STATED PROBLEM
Would you repeat the listing exactly but omit every picture?

• • • •

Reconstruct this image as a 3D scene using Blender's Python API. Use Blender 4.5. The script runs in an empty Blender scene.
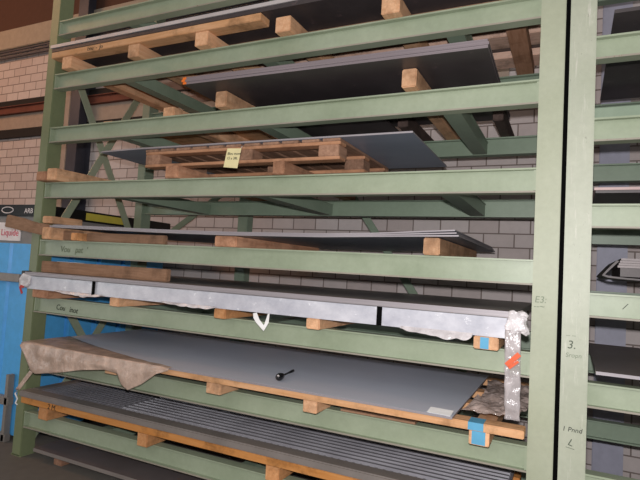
import bpy, bmesh, math, random
from mathutils import Vector, Matrix, noise

random.seed(7)
SC = bpy.context.scene
COL = SC.collection

# ------------------------------------------------------------------ camera
CAM = Vector((0.0, -3.0673, 1.78))
YAW, PIT, ROL = map(math.radians, (-25.9037, 3.4879, 3.3171))
fw = Vector((math.sin(YAW)*math.cos(PIT), math.cos(YAW)*math.cos(PIT), math.sin(PIT)))
rt = Vector((math.cos(YAW), -math.sin(YAW), 0))
up = rt.cross(fw)
r2 = math.cos(ROL)*rt + math.sin(ROL)*up
u2 = -math.sin(ROL)*rt + math.cos(ROL)*up
cd = bpy.data.cameras.new('camera')
cam = bpy.data.objects.new('camera', cd)
COL.objects.link(cam)
cam.matrix_world = Matrix(((r2.x, u2.x, -fw.x, CAM.x), (r2.y, u2.y, -fw.y, CAM.y), (r2.z, u2.z, -fw.z, CAM.z), (0, 0, 0, 1)))
cd.sensor_width = 36
cd.lens = 518.05/640*36
cd.shift_y = -2.5/640
cd.clip_start = 0.05
SC.camera = cam

# ------------------------------------------------------------------ light
w = bpy.data.worlds.new('world')
SC.world = w
w.use_nodes = True
bg = w.node_tree.nodes['Background']
bg.inputs[0].default_value = (1.0, 0.93, 0.9, 1)
bg.inputs[1].default_value = 0.13


def lamp(name, kind, loc, energy, col, target=None, **k):
    d = bpy.data.lights.new(name, kind)
    d.energy = energy
    d.color = col
    for a, v in k.items():
        setattr(d, a, v)
    o = bpy.data.objects.new(name, d)
    COL.objects.link(o)
    o.location = loc
    if target is not None:
        o.rotation_euler = (Vector(target)-Vector(loc)).to_track_quat('-Z', 'Y').to_euler()
    return o


# the camera's own flash, a hand above the lens
lamp('camera_flash', 'POINT', CAM + u2*0.12, 385, (1.0, 0.97, 0.98), shadow_soft_size=0.025)
# daylight of the hall behind the photographer and its lamps over the left aisle
lamp('hall_daylight', 'AREA', (-1.0, -9.0, 6.0), 170, (1.0, 0.95, 0.9), (-1, 0, 1.5), shape='RECTANGLE', size=9, size_y=4)
lamp('aisle_lamp', 'AREA', (-9.5, -2.0, 6.5), 125, (1.0, 0.5, 0.26), (-8.0, 2.3, 3.2), shape='RECTANGLE', size=3, size_y=1.5)
lamp('container_fill', 'AREA', (-8.5, -4.5, 1.7), 15, (0.95, 0.98, 1.0), (-5.2, .2, .9), shape='RECTANGLE', size=2.2, size_y=2.2, spread=1.6)  # unseen fill light, added to brighten the blue container
SC.view_settings.view_transform = 'Standard'
SC.view_settings.look = 'None'
SC.view_settings.gamma = 1
SC.view_settings.use_curve_mapping = False
SC.view_settings.exposure = 0.0


# ------------------------------------------------------------------ materials
def lin(h):
    h = h.lstrip('#')
    out = []
    for i in (0, 2, 4):
        c = int(h[i:i+2], 16)/255
        out.append(c/12.92 if c <= .04045 else ((c+.055)/1.055)**2.4)
    return (*out, 1)


class NT:
    def __init__(s, name):
        s.m = bpy.data.materials.new(name)
        s.m.use_nodes = True
        s.t = s.m.node_tree
        s.b = s.t.nodes['Principled BSDF']

    def n(s, typ, **k):
        x = s.t.nodes.new(typ)
        for a, v in k.items():
            setattr(x, a, v)
        return x

    def l(s, a, b):
        s.t.links.new(a, b)

    def coord(s, scale=(1, 1, 1), kind='Object'):
        tc = s.n('ShaderNodeTexCoord')
        mp = s.n('ShaderNodeMapping')
        mp.inputs['Scale'].default_value = scale
        s.l(tc.outputs[kind], mp.inputs[0])
        return mp.outputs[0]

    def noise(s, vec, scale, detail=4, rough=.6, lo=.3, hi=.7):
        x = s.n('ShaderNodeTexNoise')
        x.inputs['Scale'].default_value = scale
        x.inputs['Detail'].default_value = detail
        x.inputs['Roughness'].default_value = rough
        if vec is not None:
            s.l(vec, x.inputs['Vector'])
        r = s.n('ShaderNodeMapRange')
        r.inputs[1].default_value = lo
        r.inputs[2].default_value = hi
        s.l(x.outputs[0], r.inputs[0])
        return r.outputs[0]

    def mix(s, fac, a, b, mode='MIX'):
        x = s.n('ShaderNodeMix', data_type='RGBA', blend_type=mode)
        for sock, v in ((x.inputs[0], fac), (x.inputs[6], a), (x.inputs[7], b)):
            if isinstance(v, (int, float)):
                sock.default_value = v
            elif isinstance(v, tuple):
                sock.default_value = v
            else:
                s.l(v, sock)
        return x.outputs[2]

    def bump(s, h, strength=.3, dist=.01):
        x = s.n('ShaderNodeBump')
        x.inputs['Strength'].default_value = strength
        x.inputs['Distance'].default_value = dist
        s.l(h, x.inputs['Height'])
        s.l(x.outputs[0], s.b.inputs['Normal'])

    def set(s, color=None, rough=.6, metal=0., spec=.5):
        if color is not None:
            if isinstance(color, tuple):
                s.b.inputs['Base Color'].default_value = color
            else:
                s.l(color, s.b.inputs['Base Color'])
        s.b.inputs['Roughness'].default_value = rough
        s.b.inputs['Metallic'].default_value = metal
        s.b.inputs['Specular IOR Level'].default_value = spec
        return s.m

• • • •

EXPECTED ANSWER
Reconstruct this image as a 3D scene using Blender's Python API. Use Blender 4.5. The script runs in an empty Blender scene.
import bpy, bmesh, math, random
from mathutils import Vector, Matrix, noise

random.seed(7)
SC = bpy.context.scene
COL = SC.collection

# ------------------------------------------------------------------ camera
CAM = Vector((0.0, -3.0673, 1.78))
YAW, PIT, ROL = map(math.radians, (-25.9037, 3.4879, 3.3171))
fw = Vector((math.sin(YAW)*math.cos(PIT), math.cos(YAW)*math.cos(PIT), math.sin(PIT)))
rt = Vector((math.cos(YAW), -math.sin(YAW), 0))
up = rt.cross(fw)
r2 = math.cos(ROL)*rt + math.sin(ROL)*up
u2 = -math.sin(ROL)*rt + math.cos(ROL)*up
cd = bpy.data.cameras.new('camera')
cam = bpy.data.objects.new('camera', cd)
COL.objects.link(cam)
cam.matrix_world = Matrix(((r2.x, u2.x, -fw.x, CAM.x), (r2.y, u2.y, -fw.y, CAM.y), (r2.z, u2.z, -fw.z, CAM.z), (0, 0, 0, 1)))
cd.sensor_width = 36
cd.lens = 518.05/640*36
cd.shift_y = -2.5/640
cd.clip_start = 0.05
SC.camera = cam

# ------------------------------------------------------------------ light
w = bpy.data.worlds.new('world')
SC.world = w
w.use_nodes = True
bg = w.node_tree.nodes['Background']
bg.inputs[0].default_value = (1.0, 0.93, 0.9, 1)
bg.inputs[1].default_value = 0.13


def lamp(name, kind, loc, energy, col, target=None, **k):
    d = bpy.data.lights.new(name, kind)
    d.energy = energy
    d.color = col
    for a, v in k.items():
        setattr(d, a, v)
    o = bpy.data.objects.new(name, d)
    COL.objects.link(o)
    o.location = loc
    if target is not None:
        o.rotation_euler = (Vector(target)-Vector(loc)).to_track_quat('-Z', 'Y').to_euler()
    return o


# the camera's own flash, a hand above the lens
lamp('camera_flash', 'POINT', CAM + u2*0.12, 385, (1.0, 0.97, 0.98), shadow_soft_size=0.025)
# daylight of the hall behind the photographer and its lamps over the left aisle
lamp('hall_daylight', 'AREA', (-1.0, -9.0, 6.0), 170, (1.0, 0.95, 0.9), (-1, 0, 1.5), shape='RECTANGLE', size=9, size_y=4)
lamp('aisle_lamp', 'AREA', (-9.5, -2.0, 6.5), 125, (1.0, 0.5, 0.26), (-8.0, 2.3, 3.2), shape='RECTANGLE', size=3, size_y=1.5)
lamp('container_fill', 'AREA', (-8.5, -4.5, 1.7), 15, (0.95, 0.98, 1.0), (-5.2, .2, .9), shape='RECTANGLE', size=2.2, size_y=2.2, spread=1.6)  # unseen fill light, added to brighten the blue container
SC.view_settings.view_transform = 'Standard'
SC.view_settings.look = 'None'
SC.view_settings.gamma = 1
SC.view_settings.use_curve_mapping = False
SC.view_settings.exposure = 0.0


# ------------------------------------------------------------------ materials
def lin(h):
    h = h.lstrip('#')
    out = []
    for i in (0, 2, 4):
        c = int(h[i:i+2], 16)/255
        out.append(c/12.92 if c <= .04045 else ((c+.055)/1.055)**2.4)
    return (*out, 1)


class NT:
    def __init__(s, name):
        s.m = bpy.data.materials.new(name)
        s.m.use_nodes = True
        s.t = s.m.node_tree
        s.b = s.t.nodes['Principled BSDF']

    def n(s, typ, **k):
        x = s.t.nodes.new(typ)
        for a, v in k.items():
            setattr(x, a, v)
        return x

    def l(s, a, b):
        s.t.links.new(a, b)

    def coord(s, scale=(1, 1, 1), kind='Object'):
        tc = s.n('ShaderNodeTexCoord')
        mp = s.n('ShaderNodeMapping')
        mp.inputs['Scale'].default_value = scale
        s.l(tc.outputs[kind], mp.inputs[0])
        return mp.outputs[0]

    def noise(s, vec, scale, detail=4, rough=.6, lo=.3, hi=.7):
        x = s.n('ShaderNodeTexNoise')
        x.inputs['Scale'].default_value = scale
        x.inputs['Detail'].default_value = detail
        x.inputs['Roughness'].default_value = rough
        if vec is not None:
            s.l(vec, x.inputs['Vector'])
        r = s.n('ShaderNodeMapRange')
        r.inputs[1].default_value = lo
        r.inputs[2].default_value = hi
        s.l(x.outputs[0], r.inputs[0])
        return r.outputs[0]

    def mix(s, fac, a, b, mode='MIX'):
        x = s.n('ShaderNodeMix', data_type='RGBA', blend_type=mode)
        for sock, v in ((x.inputs[0], fac), (x.inputs[6], a), (x.inputs[7], b)):
            if isinstance(v, (int, float)):
                sock.default_value = v
            elif isinstance(v, tuple):
                sock.default_value = v
            else:
                s.l(v, sock)
        return x.outputs[2]

    def bump(s, h, strength=.3, dist=.01):
        x = s.n('ShaderNodeBump')
        x.inputs['Strength'].default_value = strength
        x.inputs['Distance'].default_value = dist
        s.l(h, x.inputs['Height'])
        s.l(x.outputs[0], s.b.inputs['Normal'])

    def set(s, color=None, rough=.6, metal=0., spec=.5):
        if color is not None:
            if isinstance(color, tuple):
                s.b.inputs['Base Color'].default_value = color
            else:
                s.l(color, s.b.inputs['Base Color'])
        s.b.inputs['Roughness'].default_value = rough
        s.b.inputs['Metallic'].default_value = metal
        s.b.inputs['Specular IOR Level'].default_value = spec
        return s.m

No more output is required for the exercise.